▸ STORED DATA
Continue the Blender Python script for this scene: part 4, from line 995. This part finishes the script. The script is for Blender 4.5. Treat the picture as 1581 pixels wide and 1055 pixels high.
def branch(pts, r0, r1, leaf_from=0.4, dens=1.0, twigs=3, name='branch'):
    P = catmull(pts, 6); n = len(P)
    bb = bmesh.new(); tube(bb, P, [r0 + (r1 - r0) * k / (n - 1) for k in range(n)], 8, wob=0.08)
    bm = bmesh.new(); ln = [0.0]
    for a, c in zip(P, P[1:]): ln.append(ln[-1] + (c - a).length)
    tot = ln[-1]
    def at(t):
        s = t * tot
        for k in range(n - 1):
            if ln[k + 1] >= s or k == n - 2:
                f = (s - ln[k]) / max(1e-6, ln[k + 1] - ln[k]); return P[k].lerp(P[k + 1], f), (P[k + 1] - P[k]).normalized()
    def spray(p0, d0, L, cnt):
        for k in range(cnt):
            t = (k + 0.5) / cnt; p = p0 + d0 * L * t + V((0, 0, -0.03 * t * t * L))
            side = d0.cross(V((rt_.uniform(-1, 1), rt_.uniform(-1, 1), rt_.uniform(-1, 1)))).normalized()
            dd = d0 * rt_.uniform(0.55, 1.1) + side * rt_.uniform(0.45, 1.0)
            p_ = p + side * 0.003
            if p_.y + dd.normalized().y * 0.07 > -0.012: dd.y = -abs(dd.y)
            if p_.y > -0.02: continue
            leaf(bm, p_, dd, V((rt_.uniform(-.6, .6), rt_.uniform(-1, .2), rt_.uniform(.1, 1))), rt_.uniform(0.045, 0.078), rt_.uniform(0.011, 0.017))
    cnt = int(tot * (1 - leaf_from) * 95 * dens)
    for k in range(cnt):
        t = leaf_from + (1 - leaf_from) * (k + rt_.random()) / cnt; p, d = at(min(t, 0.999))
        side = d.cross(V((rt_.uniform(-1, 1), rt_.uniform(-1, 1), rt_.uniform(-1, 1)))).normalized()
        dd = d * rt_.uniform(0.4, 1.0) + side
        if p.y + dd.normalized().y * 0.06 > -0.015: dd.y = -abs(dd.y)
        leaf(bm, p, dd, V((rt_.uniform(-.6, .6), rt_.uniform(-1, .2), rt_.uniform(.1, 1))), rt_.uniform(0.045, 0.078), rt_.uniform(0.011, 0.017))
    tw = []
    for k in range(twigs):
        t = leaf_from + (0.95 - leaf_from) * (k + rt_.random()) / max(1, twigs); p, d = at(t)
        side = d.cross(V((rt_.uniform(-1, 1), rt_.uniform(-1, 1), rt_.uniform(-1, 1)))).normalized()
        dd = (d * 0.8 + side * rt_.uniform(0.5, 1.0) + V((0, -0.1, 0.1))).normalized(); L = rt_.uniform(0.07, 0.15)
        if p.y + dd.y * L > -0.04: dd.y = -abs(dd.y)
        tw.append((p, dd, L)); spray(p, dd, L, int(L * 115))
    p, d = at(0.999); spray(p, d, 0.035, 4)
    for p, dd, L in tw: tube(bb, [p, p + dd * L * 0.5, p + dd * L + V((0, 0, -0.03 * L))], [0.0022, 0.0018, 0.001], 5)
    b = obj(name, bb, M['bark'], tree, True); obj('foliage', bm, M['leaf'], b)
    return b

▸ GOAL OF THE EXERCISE
Reproduce the entire listing word for word.

▸ WRITTEN SOLUTION
Continue the Blender Python script for this scene: part 4, from line 995. This part finishes the script. The script is for Blender 4.5. Treat the picture as 1581 pixels wide and 1055 pixels high.
def branch(pts, r0, r1, leaf_from=0.4, dens=1.0, twigs=3, name='branch'):
    P = catmull(pts, 6); n = len(P)
    bb = bmesh.new(); tube(bb, P, [r0 + (r1 - r0) * k / (n - 1) for k in range(n)], 8, wob=0.08)
    bm = bmesh.new(); ln = [0.0]
    for a, c in zip(P, P[1:]): ln.append(ln[-1] + (c - a).length)
    tot = ln[-1]
    def at(t):
        s = t * tot
        for k in range(n - 1):
            if ln[k + 1] >= s or k == n - 2:
                f = (s - ln[k]) / max(1e-6, ln[k + 1] - ln[k]); return P[k].lerp(P[k + 1], f), (P[k + 1] - P[k]).normalized()
    def spray(p0, d0, L, cnt):
        for k in range(cnt):
            t = (k + 0.5) / cnt; p = p0 + d0 * L * t + V((0, 0, -0.03 * t * t * L))
            side = d0.cross(V((rt_.uniform(-1, 1), rt_.uniform(-1, 1), rt_.uniform(-1, 1)))).normalized()
            dd = d0 * rt_.uniform(0.55, 1.1) + side * rt_.uniform(0.45, 1.0)
            p_ = p + side * 0.003
            if p_.y + dd.normalized().y * 0.07 > -0.012: dd.y = -abs(dd.y)
            if p_.y > -0.02: continue
            leaf(bm, p_, dd, V((rt_.uniform(-.6, .6), rt_.uniform(-1, .2), rt_.uniform(.1, 1))), rt_.uniform(0.045, 0.078), rt_.uniform(0.011, 0.017))
    cnt = int(tot * (1 - leaf_from) * 95 * dens)
    for k in range(cnt):
        t = leaf_from + (1 - leaf_from) * (k + rt_.random()) / cnt; p, d = at(min(t, 0.999))
        side = d.cross(V((rt_.uniform(-1, 1), rt_.uniform(-1, 1), rt_.uniform(-1, 1)))).normalized()
        dd = d * rt_.uniform(0.4, 1.0) + side
        if p.y + dd.normalized().y * 0.06 > -0.015: dd.y = -abs(dd.y)
        leaf(bm, p, dd, V((rt_.uniform(-.6, .6), rt_.uniform(-1, .2), rt_.uniform(.1, 1))), rt_.uniform(0.045, 0.078), rt_.uniform(0.011, 0.017))
    tw = []
    for k in range(twigs):
        t = leaf_from + (0.95 - leaf_from) * (k + rt_.random()) / max(1, twigs); p, d = at(t)
        side = d.cross(V((rt_.uniform(-1, 1), rt_.uniform(-1, 1), rt_.uniform(-1, 1)))).normalized()
        dd = (d * 0.8 + side * rt_.uniform(0.5, 1.0) + V((0, -0.1, 0.1))).normalized(); L = rt_.uniform(0.07, 0.15)
        if p.y + dd.y * L > -0.04: dd.y = -abs(dd.y)
        tw.append((p, dd, L)); spray(p, dd, L, int(L * 115))
    p, d = at(0.999); spray(p, d, 0.035, 4)
    for p, dd, L in tw: tube(bb, [p, p + dd * L * 0.5, p + dd * L + V((0, 0, -0.03 * L))], [0.0022, 0.0018, 0.001], 5)
    b = obj(name, bb, M['bark'], tree, True); obj('foliage', bm, M['leaf'], b)
    return b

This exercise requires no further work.